Herald Journal comic page from 1947
Herald Journal comic page from 1947

I found this Herald Journal comics page from 1947 from a link provided by Tom Spurgeon. I think Tom’s point was the use of the word “butthead” in the Archie comic strip. As I looked at the page, a couple of things strike me. Despite having a much large page size, content is really, really crowded. Apparently “white space” was an undiscovered principle then. Next – most of the comics are serials (not a big surprise, actually) and lastly – advertising in the same space as the comics – in fact having the same placement and dimensions as the other comics – like an in-line Google Ad.

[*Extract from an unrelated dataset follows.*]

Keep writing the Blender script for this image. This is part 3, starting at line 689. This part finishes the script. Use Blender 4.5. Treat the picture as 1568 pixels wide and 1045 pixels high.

10 thoughts on “Check out comics page from 1947

  1. It’s funny you mentioned the lack of white space. I think this actually looks better than some of the 1950s comics pages from The Los Angeles Times (which they’ve posted somewhere on their site).

    The comics were so crammed together that I found them very hard to read. Of course, I was looking at a .pdf. Maybe it was better full size.

  2. Ha! The advertising as you mentioned was not a huge surprise to me. I have pages from newspapers that did this alongside my published cartoons from the 80’s. In some cases I noticed the ads were of the same size or even larger than the cartoons.

  3. It looks like the comics page being crowded with older strips isn’t just a modern complain. Except for Steve Canyon and Archie, all of these strips are 10-20 years old.

  4. White space would relieve the crowded look, but it is surprising. Wonder what the Sunday pages looked like? I’ve got a “Peanuts” strip from the Sunday comics page in the 1971 Milwaukee Journal and it takes up half a page.

  5. Probably a significantly larger page to begin with, remember. Papers began going to narrower web widths about two decades ago and have accelerated recently. So the page seems crowded but there’s more real estate involved and the strips are larger, which alleviates some of that.

    Selling ads to go with comics makes sense, but my experience was that, at a lot of papers, the comic page is advanced (in the layout, not the actual printing, of course) and so last minute ads can’t be dropped in, nor can last minute cancellations be yanked without a hassle.

    It’s a combined impact of automated programs that insert the ads in the layout and a cutting of staff which makes it more compelling when people whine that it’s too much work.

  6. I was struck by how wordy most of the strips are. My editor would never let me get away with that on a regular basis as most readers wouldn’t have the time to read it.

  7. Well, there’s that, Alex.

    People go on about how the Internet killed newspapers, but TV had a lot to do with it — the more media came into the house, the more divided our attention became. In 1947, radio had been around as a mainstream medium for about 20 years, but, while TVs existed, there wasn’t a lot to watch yet. For the white collar worker getting updated before work with a morning paper or the blue collar worker debriefing at night with an afternoon paper, that was their contact with the outside world. A generation earlier, they’d have had chapters of serialized novels in there, too.

  8. If it’s your favorite comic strip, your eyes forgive the lack of white space.

  9. @Mike Peterson – That is extremely odd you mentioned chapters of serialized novels. I also have newspapers that ran a feature like this from the 80’s also alongside my cartoons. The chapters were condensed, but it still happened.